I searched the city for some excellent examples of al pastor, and Dallas is ripe with some wonderful taquerias. You will be hard pressed to find versions from the local taquerias using the trompo, as most simply use marinated bits of pork that are quickly tossed on a flat top griddle then placed in its warm nest of tortillas before being dressed and devoured.

Trying to be a bit clever, we pit/ the north against the south. Oak Cliff's El Si Hay against Allen's favorite El Grande Burrito.

El Si Hay is in good company nestled in the Bishop Arts District across from the tony restaurant Bolsa on West Davis. Approaching the funky building with the walk up window, I am taken back in time a bit to my Mexican street feasts of old. Plenty of activity and people scurrying about. Most are waiting for their tacos, or possibly an order of elotes being served from a cart planted on the side of the tiny building.

I get to the taqueria at a pretty busy hour when plenty of people are lined up to order their evening meal to eat in their cars or take home. I spoke with a few young guys, one name Manuel Garza, who ordered a full dozen leaving his friend questioning what he would order. Another dozen of the bifstek tacos, of course.

The lengua tacos (tongue) are suggested, and they would be amazing, but I ordered a few al pastor.

"I can eat a few dozen of these sometimes, but I have to go home later and eat dinner with my family," said the young Garza as he sat in his car eating the tacos. "These are the best in ever, even the cops eat here".

At a $1.30 each I can see why they are popular, but the taste is always the deciding factor. And the taste was sublime. Slightly spicy, plump, juicy, and a distinct lack of grease. Possibly the very best I have ever tasted this side of the Rio Brava del Norte.
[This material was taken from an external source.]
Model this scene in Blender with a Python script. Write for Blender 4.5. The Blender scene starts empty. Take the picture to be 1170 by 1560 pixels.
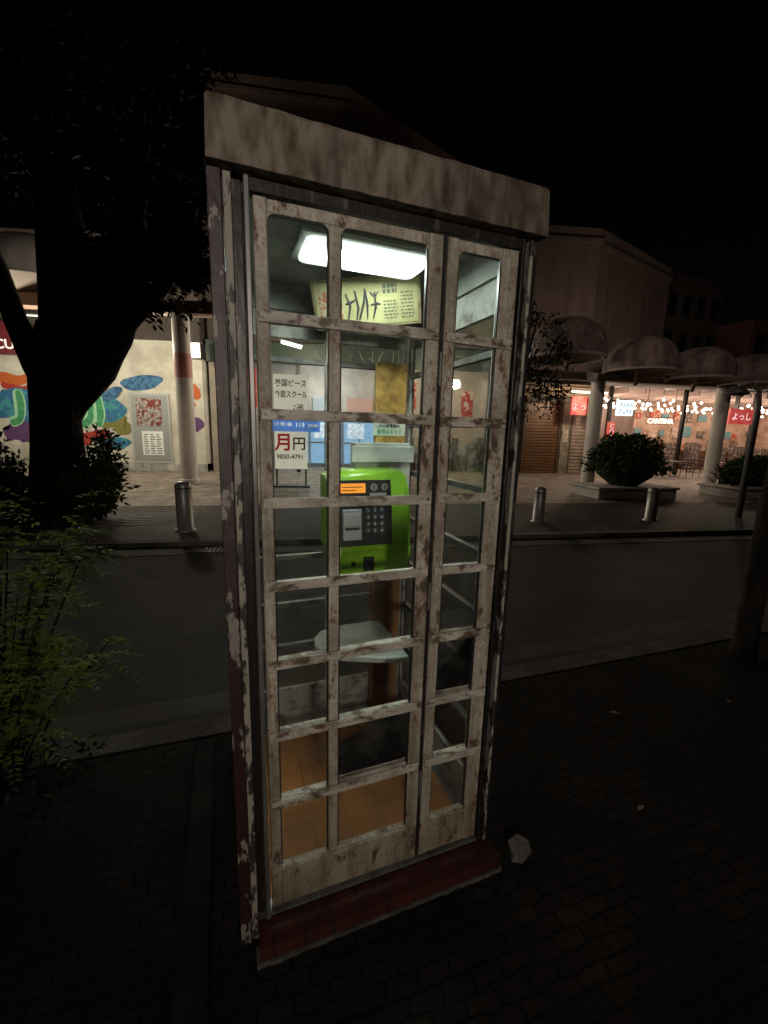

I loved the flavors of the seemingly fresh made doubled tortilla.

For the next order of al pastor I traveled north up Central Expressway to the tiny burg of Allen, where in a blatantly normal and unassuming strip center I found Burrito Grande.

The good people of Burrito Grande closed a bit early, but after making a phone call they opened their doors to me and made me a few tacos. These were made from the trompo and sliced and chopped.

The tacos looked delicious at first glance, and are a bit spicier than those of El Si Hay. The tortilla was single but larger sized. They were obviously manufactured tortillas. Good, but not as fresh as I would like. They do not burst out that amazing cry of "just made."

The meat was sauced a bit more than that of El Si Hay, but they left a tell-tale splatter of oiliness that coated the roof of the mouth. Fair examples, but a bit greasy and the meat less tender.

It should be noted that you can find these tacos made by Burrito Grande at Allen Event Center for each of the Allen All American hockey games. Not bad game food for sure.

Hockey pucks be damned, I ate some good tacos today.

For their amazing example of a taco, use of fresh tortillas, and the ability to enjoy a lime Jarritos and elotes in the same visit without a trace of greasiness, we award today's Toque prize in the Al Pastor Playoff to El Si Hay.